Judith Sargent Murray
Essayist, teacher, and pioneering feminist, 1751-1820
One of the country’s first feminists, Judith Sargent Murray was born into a prominent shipbuilding family in Gloucester. Her father declined to give his daughter a formal education, so Judith read everything she could get her hands on to educate herself. As she grew, she developed a belief that women should have the right to receive an education, to earn wages, and to manage their own financial affairs, all ideas that were decidedly out of step with her time. She ran a school for girls out of her Gloucester home and wrote for area newspapers, eventually publishing On the Equality of the Sexes, an essay arguing that women had the same innate abilities as men. When she released The Gleaner, a collection of her columns and essays, George Washington was among the first to buy the compilation.
Hannah Jumper
Temperance activist, 1781-1865
Hannah Jumper is known for her activities one night in 1856, when the 75-year-old Rockport resident helped lead a cadre of 200 women, many wielding hatchets, in a nightlong rampage against the illegal sale of liquor in her struggling town. For years, many of the women of Rockport had objected to their husbands’ drinking habits. Fishing provided a scant livelihood and, increasingly, their drinking was wasting valuable money and interfering with their work. Jumper, who never married, began holding secret meetings in her rooms to plan a drastic response to the problem. On the night of July 7, 1856, Jumper led the women into action, emptying and smashing casks of liquor wherever they were found.
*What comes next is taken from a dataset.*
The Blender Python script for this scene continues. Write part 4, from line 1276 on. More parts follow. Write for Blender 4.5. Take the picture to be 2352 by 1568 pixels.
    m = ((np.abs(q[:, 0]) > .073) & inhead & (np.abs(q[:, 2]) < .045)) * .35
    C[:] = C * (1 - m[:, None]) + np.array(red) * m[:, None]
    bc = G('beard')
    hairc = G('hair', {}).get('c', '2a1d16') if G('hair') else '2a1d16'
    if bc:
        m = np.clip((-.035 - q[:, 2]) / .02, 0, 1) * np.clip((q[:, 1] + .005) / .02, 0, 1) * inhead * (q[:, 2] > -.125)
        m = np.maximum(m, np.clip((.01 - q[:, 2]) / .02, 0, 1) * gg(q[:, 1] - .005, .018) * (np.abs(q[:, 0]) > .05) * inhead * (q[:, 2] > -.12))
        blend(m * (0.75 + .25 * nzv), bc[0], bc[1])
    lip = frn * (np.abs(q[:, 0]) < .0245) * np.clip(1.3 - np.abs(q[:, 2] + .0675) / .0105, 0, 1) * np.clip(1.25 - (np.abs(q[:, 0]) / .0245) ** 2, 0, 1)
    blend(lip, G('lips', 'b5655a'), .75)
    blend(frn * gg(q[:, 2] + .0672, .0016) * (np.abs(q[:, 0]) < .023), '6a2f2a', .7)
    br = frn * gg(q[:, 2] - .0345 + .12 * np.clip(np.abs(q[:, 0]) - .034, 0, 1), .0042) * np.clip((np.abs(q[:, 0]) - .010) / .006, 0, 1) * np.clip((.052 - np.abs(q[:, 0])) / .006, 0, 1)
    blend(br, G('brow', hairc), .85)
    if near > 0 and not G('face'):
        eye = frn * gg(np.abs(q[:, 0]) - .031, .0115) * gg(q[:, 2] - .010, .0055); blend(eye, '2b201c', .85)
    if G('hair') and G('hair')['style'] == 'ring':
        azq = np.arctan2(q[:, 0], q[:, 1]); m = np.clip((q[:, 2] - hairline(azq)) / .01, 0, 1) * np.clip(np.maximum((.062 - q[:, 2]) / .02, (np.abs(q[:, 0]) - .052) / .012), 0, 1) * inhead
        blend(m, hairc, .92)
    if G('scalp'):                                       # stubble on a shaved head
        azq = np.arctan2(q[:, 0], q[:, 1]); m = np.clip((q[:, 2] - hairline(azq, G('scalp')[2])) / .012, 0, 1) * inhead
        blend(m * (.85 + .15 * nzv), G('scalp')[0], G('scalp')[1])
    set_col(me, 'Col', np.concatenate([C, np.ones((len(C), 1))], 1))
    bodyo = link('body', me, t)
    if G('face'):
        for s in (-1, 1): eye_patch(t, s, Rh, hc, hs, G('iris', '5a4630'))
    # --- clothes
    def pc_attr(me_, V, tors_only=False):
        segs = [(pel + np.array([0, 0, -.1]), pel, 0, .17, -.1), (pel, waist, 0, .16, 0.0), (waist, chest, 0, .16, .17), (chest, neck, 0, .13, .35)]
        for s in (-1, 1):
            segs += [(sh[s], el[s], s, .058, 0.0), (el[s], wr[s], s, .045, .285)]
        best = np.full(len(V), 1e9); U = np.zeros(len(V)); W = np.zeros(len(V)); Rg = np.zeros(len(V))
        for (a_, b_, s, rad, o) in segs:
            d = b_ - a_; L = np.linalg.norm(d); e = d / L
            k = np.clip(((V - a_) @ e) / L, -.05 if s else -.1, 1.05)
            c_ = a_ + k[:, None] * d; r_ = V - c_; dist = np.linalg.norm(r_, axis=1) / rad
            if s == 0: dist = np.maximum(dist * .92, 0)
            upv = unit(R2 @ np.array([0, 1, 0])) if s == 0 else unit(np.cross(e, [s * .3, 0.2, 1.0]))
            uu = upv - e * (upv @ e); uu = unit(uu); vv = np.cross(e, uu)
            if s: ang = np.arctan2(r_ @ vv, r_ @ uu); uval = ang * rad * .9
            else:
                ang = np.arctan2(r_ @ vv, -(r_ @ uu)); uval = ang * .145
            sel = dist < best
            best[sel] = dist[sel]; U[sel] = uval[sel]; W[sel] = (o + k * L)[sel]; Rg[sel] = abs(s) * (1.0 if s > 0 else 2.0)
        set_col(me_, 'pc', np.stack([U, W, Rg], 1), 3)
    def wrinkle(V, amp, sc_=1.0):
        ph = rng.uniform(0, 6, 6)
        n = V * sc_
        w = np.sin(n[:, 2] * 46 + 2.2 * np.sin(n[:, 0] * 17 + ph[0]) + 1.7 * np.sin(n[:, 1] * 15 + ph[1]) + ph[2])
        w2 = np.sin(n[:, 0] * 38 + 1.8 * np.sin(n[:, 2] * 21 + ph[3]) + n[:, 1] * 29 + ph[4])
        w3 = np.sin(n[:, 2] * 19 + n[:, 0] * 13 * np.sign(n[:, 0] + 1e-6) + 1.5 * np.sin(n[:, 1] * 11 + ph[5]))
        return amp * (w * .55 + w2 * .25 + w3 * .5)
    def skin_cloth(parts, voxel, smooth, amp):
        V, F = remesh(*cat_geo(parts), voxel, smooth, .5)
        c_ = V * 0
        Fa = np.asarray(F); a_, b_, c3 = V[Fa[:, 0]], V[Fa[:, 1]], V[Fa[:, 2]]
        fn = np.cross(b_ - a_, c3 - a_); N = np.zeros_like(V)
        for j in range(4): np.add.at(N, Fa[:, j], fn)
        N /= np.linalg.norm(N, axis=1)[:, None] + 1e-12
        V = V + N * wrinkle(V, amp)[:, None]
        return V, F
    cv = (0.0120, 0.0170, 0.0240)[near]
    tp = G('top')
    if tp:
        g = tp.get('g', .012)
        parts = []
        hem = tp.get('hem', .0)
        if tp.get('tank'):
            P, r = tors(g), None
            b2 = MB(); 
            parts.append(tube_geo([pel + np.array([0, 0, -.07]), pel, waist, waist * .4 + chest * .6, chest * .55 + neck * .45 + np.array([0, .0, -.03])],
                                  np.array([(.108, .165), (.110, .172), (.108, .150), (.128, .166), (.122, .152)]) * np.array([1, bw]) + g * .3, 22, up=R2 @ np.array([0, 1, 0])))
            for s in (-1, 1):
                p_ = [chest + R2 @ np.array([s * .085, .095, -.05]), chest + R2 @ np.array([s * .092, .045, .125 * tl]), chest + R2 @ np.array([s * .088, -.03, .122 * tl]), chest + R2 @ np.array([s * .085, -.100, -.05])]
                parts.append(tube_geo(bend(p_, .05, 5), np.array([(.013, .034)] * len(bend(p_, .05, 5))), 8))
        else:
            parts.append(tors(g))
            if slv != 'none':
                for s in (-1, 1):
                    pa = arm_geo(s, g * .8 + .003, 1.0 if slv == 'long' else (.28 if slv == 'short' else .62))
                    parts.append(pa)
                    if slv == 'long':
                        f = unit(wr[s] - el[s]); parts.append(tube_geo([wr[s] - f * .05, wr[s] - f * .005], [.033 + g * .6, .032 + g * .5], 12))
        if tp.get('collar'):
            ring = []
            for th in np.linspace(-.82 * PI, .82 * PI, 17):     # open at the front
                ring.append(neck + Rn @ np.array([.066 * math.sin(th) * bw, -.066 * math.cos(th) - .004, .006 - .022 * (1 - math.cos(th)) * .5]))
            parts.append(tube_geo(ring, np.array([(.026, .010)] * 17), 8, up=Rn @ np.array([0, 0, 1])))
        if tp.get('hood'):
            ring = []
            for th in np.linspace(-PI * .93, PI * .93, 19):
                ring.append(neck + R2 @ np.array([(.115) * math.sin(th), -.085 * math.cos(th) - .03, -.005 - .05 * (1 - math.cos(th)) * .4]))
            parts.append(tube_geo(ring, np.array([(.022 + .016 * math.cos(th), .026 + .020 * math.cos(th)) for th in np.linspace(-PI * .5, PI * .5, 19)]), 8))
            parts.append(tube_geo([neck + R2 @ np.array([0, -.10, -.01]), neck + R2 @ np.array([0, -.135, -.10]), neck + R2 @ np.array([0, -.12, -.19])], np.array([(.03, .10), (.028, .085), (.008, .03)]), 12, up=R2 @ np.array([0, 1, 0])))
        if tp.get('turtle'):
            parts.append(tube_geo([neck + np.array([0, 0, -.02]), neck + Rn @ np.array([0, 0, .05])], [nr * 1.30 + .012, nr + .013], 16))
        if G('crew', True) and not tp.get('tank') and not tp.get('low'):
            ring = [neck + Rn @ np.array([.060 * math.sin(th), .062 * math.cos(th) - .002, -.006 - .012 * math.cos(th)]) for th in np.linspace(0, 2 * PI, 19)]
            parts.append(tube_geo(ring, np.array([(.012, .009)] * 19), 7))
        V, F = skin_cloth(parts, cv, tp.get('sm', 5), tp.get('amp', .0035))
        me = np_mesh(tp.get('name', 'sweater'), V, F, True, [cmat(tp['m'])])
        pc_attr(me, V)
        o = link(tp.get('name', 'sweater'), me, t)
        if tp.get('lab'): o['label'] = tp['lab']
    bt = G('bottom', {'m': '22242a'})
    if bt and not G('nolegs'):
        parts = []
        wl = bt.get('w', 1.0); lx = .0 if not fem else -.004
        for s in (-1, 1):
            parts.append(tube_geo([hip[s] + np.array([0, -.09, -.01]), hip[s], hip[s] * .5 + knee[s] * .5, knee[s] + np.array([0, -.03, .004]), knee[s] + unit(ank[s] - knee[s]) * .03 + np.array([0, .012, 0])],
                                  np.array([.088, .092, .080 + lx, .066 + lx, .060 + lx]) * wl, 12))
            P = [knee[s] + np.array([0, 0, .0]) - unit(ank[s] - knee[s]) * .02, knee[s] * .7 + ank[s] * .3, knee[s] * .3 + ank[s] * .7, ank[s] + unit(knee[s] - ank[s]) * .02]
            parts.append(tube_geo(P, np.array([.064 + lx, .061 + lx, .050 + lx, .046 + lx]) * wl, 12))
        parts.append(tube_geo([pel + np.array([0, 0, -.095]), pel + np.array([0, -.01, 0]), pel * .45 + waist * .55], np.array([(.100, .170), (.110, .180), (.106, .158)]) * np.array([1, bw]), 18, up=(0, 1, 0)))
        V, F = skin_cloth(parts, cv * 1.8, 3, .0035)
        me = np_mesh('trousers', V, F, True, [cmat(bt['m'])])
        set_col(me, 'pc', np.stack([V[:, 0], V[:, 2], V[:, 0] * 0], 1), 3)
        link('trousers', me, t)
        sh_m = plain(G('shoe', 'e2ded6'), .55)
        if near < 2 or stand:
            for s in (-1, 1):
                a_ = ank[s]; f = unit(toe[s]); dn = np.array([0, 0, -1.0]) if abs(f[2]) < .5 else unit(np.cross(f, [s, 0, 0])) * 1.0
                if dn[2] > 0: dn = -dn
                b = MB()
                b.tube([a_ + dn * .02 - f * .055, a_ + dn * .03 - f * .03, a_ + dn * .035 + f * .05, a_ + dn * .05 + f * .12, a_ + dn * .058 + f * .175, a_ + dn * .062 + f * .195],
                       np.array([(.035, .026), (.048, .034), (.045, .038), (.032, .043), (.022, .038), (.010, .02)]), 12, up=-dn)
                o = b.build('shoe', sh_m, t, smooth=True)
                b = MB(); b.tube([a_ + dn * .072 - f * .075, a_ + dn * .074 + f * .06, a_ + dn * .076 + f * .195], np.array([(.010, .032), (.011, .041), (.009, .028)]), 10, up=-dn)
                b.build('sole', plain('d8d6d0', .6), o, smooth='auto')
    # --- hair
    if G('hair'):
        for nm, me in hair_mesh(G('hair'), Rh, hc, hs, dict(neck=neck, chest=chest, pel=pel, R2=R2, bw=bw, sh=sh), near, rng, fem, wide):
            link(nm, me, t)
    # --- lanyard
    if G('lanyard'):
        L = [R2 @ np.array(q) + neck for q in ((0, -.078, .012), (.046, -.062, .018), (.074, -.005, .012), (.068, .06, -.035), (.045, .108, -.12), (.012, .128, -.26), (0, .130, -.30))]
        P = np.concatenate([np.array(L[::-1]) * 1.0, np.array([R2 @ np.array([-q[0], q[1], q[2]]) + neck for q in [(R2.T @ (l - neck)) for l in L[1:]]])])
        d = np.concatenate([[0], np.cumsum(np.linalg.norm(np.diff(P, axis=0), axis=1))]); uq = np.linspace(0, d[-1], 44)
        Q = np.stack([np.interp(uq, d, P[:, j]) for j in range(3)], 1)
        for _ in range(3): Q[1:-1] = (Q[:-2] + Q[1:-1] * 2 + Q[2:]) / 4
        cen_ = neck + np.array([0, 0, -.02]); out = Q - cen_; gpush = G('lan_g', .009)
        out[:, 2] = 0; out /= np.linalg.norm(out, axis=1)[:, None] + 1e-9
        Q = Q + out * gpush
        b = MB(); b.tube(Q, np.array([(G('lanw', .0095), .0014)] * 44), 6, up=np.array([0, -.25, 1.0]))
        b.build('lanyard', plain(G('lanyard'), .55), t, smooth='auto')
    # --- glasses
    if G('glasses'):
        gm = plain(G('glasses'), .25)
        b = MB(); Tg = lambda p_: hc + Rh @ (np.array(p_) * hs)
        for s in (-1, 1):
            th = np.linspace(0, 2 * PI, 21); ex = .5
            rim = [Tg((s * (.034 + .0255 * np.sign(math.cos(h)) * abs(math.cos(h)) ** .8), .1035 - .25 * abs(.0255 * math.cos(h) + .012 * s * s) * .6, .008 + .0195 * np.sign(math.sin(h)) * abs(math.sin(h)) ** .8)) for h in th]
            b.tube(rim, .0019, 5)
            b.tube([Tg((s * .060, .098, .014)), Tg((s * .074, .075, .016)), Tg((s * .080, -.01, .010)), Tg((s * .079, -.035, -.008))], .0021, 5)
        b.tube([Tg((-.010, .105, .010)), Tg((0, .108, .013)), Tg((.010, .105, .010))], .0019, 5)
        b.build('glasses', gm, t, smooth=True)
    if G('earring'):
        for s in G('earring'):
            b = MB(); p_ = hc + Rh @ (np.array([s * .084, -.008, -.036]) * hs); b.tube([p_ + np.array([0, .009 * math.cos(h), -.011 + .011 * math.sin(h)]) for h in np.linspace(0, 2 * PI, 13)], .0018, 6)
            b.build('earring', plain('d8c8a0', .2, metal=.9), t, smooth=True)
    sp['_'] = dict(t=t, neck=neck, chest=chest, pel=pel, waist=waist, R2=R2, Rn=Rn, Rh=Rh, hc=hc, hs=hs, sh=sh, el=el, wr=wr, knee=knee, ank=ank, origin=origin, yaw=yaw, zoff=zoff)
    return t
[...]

And their demonstration had a lasting effect: Rockport was legally a dry town until 2006.
Virginia Lee Burton Demetrios
Artist, writer, and educator, 1909-1968
Many know Virginia Lee Burton Demetrios as the author and illustrator of the classic children’s book Mike Mulligan and His Steam Shovel, but her career as an artist runs much deeper than her publishing work. In 1938, she founded the Folly Cove Designers, a guild-like group of printmakers – mostly women, many of whom had no previous design training before meeting Demetrios – who produced distinctive textiles featuring motifs drawn from the beauty of everyday life. By the 1940s, the group was selling their work in local retail stores and at their own outlet in Gloucester; Lord & Taylor displayed the designers’ work in the windows of its Fifth Avenue store in New York.